"Metabolic chemistry" involving nucleotide phosphates, carbodiimides, and imidazoles

Basically, there are two ways to provide the fuel to drive a chemical self-replicating system. In the first and simplest mode, the energy comes with the building blocks. In eq. 1 either A or B must carry an energy-rich functionality to enable the formation of template C. More elegantly, the fuel is a reagent added to the building blocks as an external component. Such a reagent is the water-soluble carbodiimide EDC (N-3-Dimethylaminopropyl-N’-ethylcarbodiimide) which is widely employed in template directed chemical ligations of oligonucleotides.

To gain a more quantitative understanding into the metabolic part of our systems, we followed the reactions of various nucleotide phosphates with EDC using 1H-NMR and 31P-NMR kinetics. [17] 1H-NMR allowed to monitor the signal of the N-CH3 groups in both EDC as the fuel and EDU as the waste. Under the conditions chosen the spontaneous hydrolysis (EDC → EDU) is a always a slow process, while the addition of nucleotides lead to a remarkable increase of hydrolysis rate. Obviously, nucleotides catalyze the hydrolysis of the carbodiimide and the nature of the latter resides in the nucleophilic nature of the phosphate group. In an activation step, phosphate adds to the carbodiimide leading to an activated phosphate (EDC + P → P*). The latter is the hydrolyzed to regenerate the catalyst and to release the waste product (P* → P + EDU). The rate constants of both steps were determined by dynamic modeling (1.3.1) and nonlinear data fitting using our SimFit program. Table 1 shows the results obtained for simple nucleoside phosphates. Similar experiments (1.3.2) were carried out with an oligonucleotide 3’-phosphate under conditions fully compatible with self-replication experiments.

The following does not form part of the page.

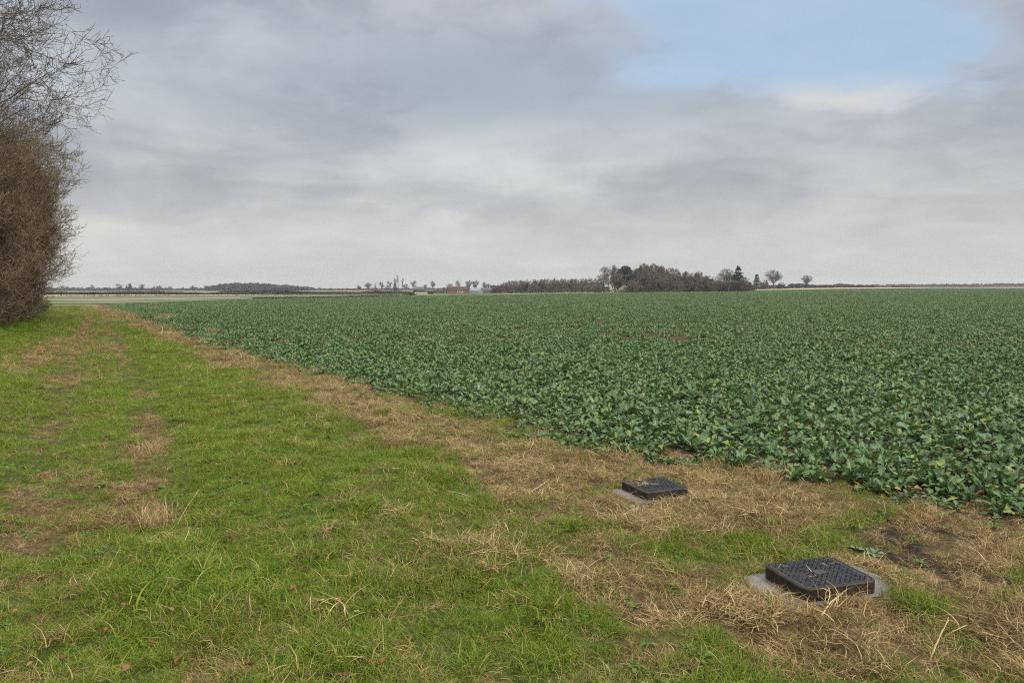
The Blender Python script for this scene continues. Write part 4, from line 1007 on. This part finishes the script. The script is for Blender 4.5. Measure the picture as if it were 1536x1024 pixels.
tag(scatter('weeds', np.c_[x, y, terrain(x, y)+.015], np.c_[rg.normal(0, .15, (n, 2)), rg.uniform(0, 6.28, n)], rg.uniform(.3, .75, n), rg.integers(0, 4, n), 0*x, proto_collection('weed_sources', wp)), 'low broad-leaved weeds scattered through the grass', 'weeds')
def tussock(px, py, rad, h, n, mat, label, lean=(5, 60), droop=80, seed=0, w=.004):
    p = unp(px, py); rng = np.random.default_rng(seed+int(px)); z = float(terrain(p[0], p[1]))
    V1, F1, T1 = blades(rng, n, rad*.6, h*.5, h*1.1, w, lean[0], lean[1], droop, 50, 6)
    V2, F2, T2 = blades(rng, n//2, rad, h*.5, h, w, 55, 86, 50, 100, 5)
    mb = MB(); mb.add(V1, F1, tone=T1); mb.add(V2, F2, tone=T2)
    o = mb.build('grass_tussock', mat); o.location = (p[0], p[1], z)
    return tag(o, label, 'grass tussock', 'tussocks in the verge')
S_, G_ = M['straw'], M['grass']
tussock(228, 672, .22, .22, 260, S_, 'pale straw tussock on the track, the farther of two in line')
tussock(232, 782, .24, .26, 330, S_, 'tallest straw tussock on the track with long pale stems', (0, 45), 50)
tussock(770, 700, .36, .16, 320, S_, 'flattened greyish straw mat near the crop edge', (50, 80), 60)
tussock(1152, 722, .18, .18, 220, S_, 'upright dry tussock against the crop beyond the far cover', (0, 40), 60)
tussock(430, 588, .45, .2, 300, G_, 'dark green tussock in the straw band beside the crop')
tussock(875, 872, .2, .2, 300, S_, 'drooping straw tussock in the middle of the verge', (10, 60), 110)
tussock(1010, 930, .2, .15, 260, S_, 'combed-over straw tussock at the bottom of the verge', (30, 75), 90)
tussock(1130, 930, .22, .16, 280, S_, 'broad straw tussock just in front of the nearest cover', (30, 75), 90)
tussock(1385, 915, .17, .15, 320, G_, 'bright green grass tuft right of the nearest cover', (0, 50), 70)
tussock(850, 800, .16, .15, 220, G_, 'green and straw tuft between the far cover and the drooping tussock', (5, 60), 80)
tussock(700, 1000, .15, .14, 280, G_, 'lush green tuft at the bottom middle of the picture', (5, 60), 80)
tussock(90, 1005, .13, .13, 240, G_, 'dark green tuft among dead leaves in the lower left corner', (5, 65), 80)
tussock(320, 500, .5, .35, 260, S_, 'ragged dry tussock on the crop edge up the track', (0, 45), 50, w=.008)
tussock(245, 480, .8, .5, 300, S_, 'tall dry grass tuft standing against the crop far up the track', (0, 40), 40, w=.012)
def stalk(px, py, h, lean, az, mat, label, r=.003):
    p = unp(px, py); z = float(terrain(p[0], p[1])); S = []; q = np.array([0, 0, 0.]); e = R(90-lean)
    for k in range(6):
        d = np.array([math.cos(e)*math.cos(az), math.cos(e)*math.sin(az), math.sin(e)])*h/6; S.append((*q, *(q+d), r*(1-k*.1), r*(.9-k*.1))); q = q+d; e -= R(3)
        if k in (2, 4): S.append((*q, *(q+np.array([.02, .01, .04])), r*.6, r*.4))
    V_, F_ = tubes(S, 5); o = mk('dead_stalk', V_, [F_], mat, None, {'tone': np.full(len(V_), .9)}); o.location = (p[0], p[1], z)
    tag(o, label, 'dead stalk')
stalk(134, 752, .28, 3, 0, M['bark'], 'thin dark upright stalk in the grass on the track')
stalk(262, 790, .34, 24, .3, S_, 'thin pale leaning stalk beside the tall straw tussock')
stalk(790, 865, .3, 14, .5, M['bark'], 'thin dark stalk leaning in the middle of the verge')
stalk(1395, 985, .22, 40, .6, S_, 'pale broken stalk lying in the grass below the nearest cover', .004)
def m_dead(t):
    o = t.n('ShaderNodeObjectInfo').outputs['Random']; n = t.noise(40, pos(t), 3)
    return leafy(t, t.mix(n, t.ramp(o, [(0, (.22, .075, .03)), (.5, (.30, .13, .05)), (1, (.36, .22, .09))]), (.14, .06, .03)), .6, .3, .2)
M['deadleaf'] = material('dead_leaf', m_dead)
def dead_leaf_mesh():
    r_ = np.random.default_rng(77); n, k = 8, 5; V = []
    for i in range(n):
        t = i/(n-1); w = .022*math.sin(math.pi*min(.97, max(.04, t))**.85)*(1+.15*(-1)**i)
        for j in range(k):
            q = j/(k-1)*2-1; V.append((.07*t-.035, w*q, .012*abs(q)**1.5+.012*math.sin(t*3)+.004*(-1)**(i+j)))
    i = np.arange(n*k).reshape(n, k)
    return mk('fallen_leaf', V, [np.stack([i[:-1, :-1], i[1:, :-1], i[1:, 1:], i[:-1, 1:]], -1).reshape(-1, 4)], M['deadleaf'], None, None, True, None, False)
DL = dead_leaf_mesh(); dr_ = random.Random(8); first = True
for px, py in ((278, 756), (185, 909), (174, 897), (226, 963), (255, 925), (161, 940), (92, 858), (97, 990), (46, 1005), (190, 1008), (261, 1008), (373, 1013), (269, 996), (24, 923), (261, 834), (286, 876), (74, 842), (120, 893), (440, 883), (577, 978), (576, 1000), (745, 961), (720, 882), (1215, 934), (1424, 1007), (30, 880), (60, 950), (15, 970)):
    p = unp(px, py, .05); o = DL if first else DL.copy(); first = False; C.objects.link(o)
    o.location = (p[0], p[1], float(terrain(p[0], p[1]))+.07); o.rotation_euler = (dr_.gauss(0, .35), dr_.gauss(0, .35), dr_.uniform(0, 6.28)); o.scale = (dr_.uniform(.42, .68),)*3
    tag(o, 'small orange-brown dead leaf lying in the grass', 'dead leaf', 'dead leaves in the grass')
def weed(px, py, n, s, label):
    p = unp(px, py); rng = np.random.default_rng(int(px)); mb = MB()
    for k in range(n):
        V_, F_, tn, ye, q = leaf(rng, .03*s, .09*s, .03*s, R(rng.uniform(20, 65)), R(60), k*2.4, 5, 4, .9, 0, 2); V_[:, 2] = np.maximum(V_[:, 2], .01); mb.add(V_, F_, tone=tn, yel=ye, lx=q)
    o = mb.build('weed_plant', M['rape'], None, True); o.location = (p[0], p[1], float(terrain(p[0], p[1]))); tag(o, label, 'weed')
weed(1312, 830, 8, .55, 'small broad-leaved weed beside the dark mud patch behind the nearest cover')
weed(1285, 822, 6, .45, 'smaller broad-leaved weed just behind the nearest cover')

# ------------------------------------------------------------------ light, sky, air
SUN_EL, SUN_AZ = R(36), R(140)       # azimuth clockwise from +Y
W = bpy.data.worlds.new('World'); bpy.context.scene.world = W; W.use_nodes = True
t = NT(W.node_tree)
sky = t.n('ShaderNodeTexSky', sky_type='NISHITA', sun_disc=False, sun_elevation=SUN_EL, sun_rotation=SUN_AZ, air_density=1.0, dust_density=1.5, ozone_density=1.0)
dirv = t.n('ShaderNodeTexCoord').outputs['Generated']
sp_ = t.n('ShaderNodeSeparateXYZ', i={0: dirv}); dx, dy, dz = sp_.outputs
zc = t.m('MAXIMUM', dz, 0.0)
den = t.m('ADD', zc, .19)
cp = t.n('ShaderNodeCombineXYZ', i={0: t.m('DIVIDE', dx, den), 1: t.m('DIVIDE', dy, den), 2: 0.0}).outputs[0]      # cloud-deck plane
cp2 = t.n('ShaderNodeVectorMath', operation='MULTIPLY', i={0: cp, 1: (.8, 1.0, 1)}).outputs[0]
wv = t.n('ShaderNodeTexNoise', i={'Vector': cp2, 'Scale': .9, 'Detail': 3})
cp3 = t.n('ShaderNodeVectorMath', operation='ADD', i={0: cp2, 1: t.n('ShaderNodeVectorMath', operation='SCALE', i={0: wv.outputs['Color'], 'Scale': .9}).outputs[0]}).outputs[0]
n_big = t.noise(.6, cp, 4, .5)
n_band = t.noise(1.5, cp3, 7, .5)
n_fine = t.noise(3.2, cp3, 6, .58)
puffv = t.n('ShaderNodeVectorMath', operation='MULTIPLY', i={0: dirv, 1: (1, 1, 2.0)}).outputs[0]
wv2 = t.n('ShaderNodeTexNoise', i={'Vector': puffv, 'Scale': 5.0, 'Detail': 4})
puff = t.smooth(t.noise(4.2, t.n('ShaderNodeVectorMath', operation='ADD', i={0: puffv, 1: t.n('ShaderNodeVectorMath', operation='SCALE', i={0: wv2.outputs['Color'], 'Scale': .22}).outputs[0]}).outputs[0], 8, .56), .40, .66)
# cloud colours by elevation (sine of elevation)
K = 10.5
base = t.ramp(zc, [(0, (.59, .595, .57)), (.07, (.595, .60, .585)), (.15, (.51, .535, .56)), (.23, (.445, .49, .54)), (.31, (.43, .47, .53)), (.40, (.50, .52, .555)), (.55, (1.1, 1.1, 1.12)), (.8, (1.75, 1.72, 1.68))])
lump = t.smooth(n_band, .34, .68)
var = t.m('ADD', t.m('ADD', t.m('MULTIPLY', t.m('SUBTRACT', puff, .5), .30), t.m('MULTIPLY', t.m('SUBTRACT', n_big, .5), .4)), t.m('ADD', t.m('MULTIPLY', t.m('SUBTRACT', lump, .5), .34), t.m('MULTIPLY', t.m('SUBTRACT', n_fine, .5), .34)))
amt = t.smooth(zc, .0, .16)
gain = t.m('ADD', 1.0, t.m('MULTIPLY', var, t.m('ADD', .22, t.m('MULTIPLY', amt, .48))))
cloud = t.mix(1.0, base, t.n('ShaderNodeCombineXYZ', i={0: t.m('SUBTRACT', t.m('MULTIPLY', gain, 1.06), .06), 1: gain, 2: t.m('ADD', .17, t.m('MULTIPLY', gain, .83))}).outputs[0], 'MULTIPLY')
# clear gap low in the sky ahead and to the right
ya = t.m('MAXIMUM', dy, .05); TX = t.m('DIVIDE', dx, ya); TZ = t.m('DIVIDE', zc, ya)
def ell(cx, cz, rx, rz, rot=0.0):
    a = t.m('SUBTRACT', TX, cx); b = t.m('SUBTRACT', TZ, cz); b = t.m('SUBTRACT', b, t.m('MULTIPLY', a, rot))
    return t.m('SUBTRACT', 1.0, t.m('SQRT', t.m('ADD', t.m('POWER', t.m('DIVIDE', a, rx), 2.0), t.m('POWER', t.m('DIVIDE', b, rz), 2.0))))
wob = t.m('ADD', t.m('ADD', t.m('MULTIPLY', t.m('SUBTRACT', n_band, .5), 1.0), t.m('MULTIPLY', t.m('SUBTRACT', puff, .5), .45)), t.m('MULTIPLY', t.m('SUBTRACT', n_fine, .5), 1.3))
g1 = t.m('MAXIMUM', ell(.42, .345, .30, .075, -.12), ell(.33, .315, .17, .055, .06))
gap = t.smooth(t.m('ADD', g1, wob), -.36, .50)
gap = t.m('MULTIPLY', gap, t.m('GREATER_THAN', dy, .05))
veil = t.m('ADD', .30, t.m('MULTIPLY', t.m('SUBTRACT', n_fine, .4), 1.1), clamp=True)
skyc = t.mix(.6, sky.outputs[0], (4.5, 6.7, 9.4))
skyc = t.mix(t.m('MULTIPLY', veil, .75), skyc, (6.0, 6.8, 7.8))
cl10 = t.mix(1.0, cloud, (K, K, K), 'MULTIPLY')
dark = t.m('MULTIPLY', t.smooth(t.m('ADD', ell(.06, .275, .40, .062, 0.0), t.m('MULTIPLY', wob, .8)), -.2, .9), .55)
cl10 = t.mix(dark, cl10, (3.4, 4.1, 5.05))
bright = t.m('MULTIPLY', t.smooth(t.m('ADD', ell(.45, .262, .12, .032, 0.0), t.m('MULTIPLY', wob, 1.1)), -.10, .55), .75)
cl10 = t.mix(bright, cl10, (7.3, 7.2, 6.95))
col = t.mix(gap, cl10, skyc)
bg = t.n('ShaderNodeBackground', i={'Color': col, 'Strength': .1})
t.set(t.n('ShaderNodeOutputWorld').inputs['Surface'], bg.outputs[0])

sl = bpy.data.lights.new('sun', 'SUN'); sl.energy = 3.3; sl.angle = R(10); sl.color = (1, .95, .84)
so = bpy.data.objects.new('sun', sl); C.objects.link(so); so.location = (10, -10, 30)
sd = (math.sin(SUN_AZ)*math.cos(SUN_EL), math.cos(SUN_AZ)*math.cos(SUN_EL), math.sin(SUN_EL))
from mathutils import Vector
so.rotation_euler = Vector(sd).to_track_quat('Z', 'Y').to_euler()

hm = bpy.data.materials.new('air'); hm.use_nodes = True; nt = hm.node_tree; nt.nodes.clear()
pv = nt.nodes.new('ShaderNodeVolumePrincipled'); pv.inputs['Color'].default_value = (.88, .93, 1, 1); pv.inputs['Density'].default_value = .00017; pv.inputs['Anisotropy'].default_value = .2
ho = nt.nodes.new('ShaderNodeOutputMaterial'); nt.links.new(pv.outputs[0], ho.inputs['Volume'])
m = MB(); m.box((0, 0, 4.5), (3600, 3600, 31)); hz = m.build('haze', hm); tag(hz, kind='stuff')

# ------------------------------------------------------------------ camera and render
cd = bpy.data.cameras.new('camera'); cd.sensor_width = 36; cd.lens = F/1536*36; cd.clip_end = 9000; cd.clip_start = .05
co = bpy.data.objects.new('camera', cd); C.objects.link(co); co.location = (0, 0, CAMH); co.rotation_euler = (math.pi/2-PITCH, 0, 0)
S = bpy.context.scene; S.camera = co
S.render.engine = 'CYCLES'
S.cycles.max_bounces = 5; S.cycles.diffuse_bounces = 3; S.cycles.glossy_bounces = 2; S.cycles.transmission_bounces = 3; S.cycles.volume_bounces = 0; S.cycles.transparent_max_bounces = 4
S.cycles.filter_width = 1.1; S.cycles.use_denoising = False; S.cycles.use_adaptive_sampling = False
S.view_settings.view_transform = 'Standard'; S.view_settings.look = 'None'; S.view_settings.gamma = 1; S.view_settings.exposure = 0.0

Table 1   Activation and deactivation rate constants for simple nucleotides from 1H-NMR experiments. Conditions: T = 31.7 °C, 60 mM MgCl2 , 0.1 M MES (pD = 6.1)

Next, the above reactions were followed in the presence of 1-methylimidazole and the data obtained were simulated by dynamic modeling (1.3.1) and fitted using SimFit. It was found that phosphorimidazolides are formed rapidly from nucleotide phosphates and imidazole derivatives in the presence of an in-situ activator. This reaction behaviour is also to be expected for catalipids.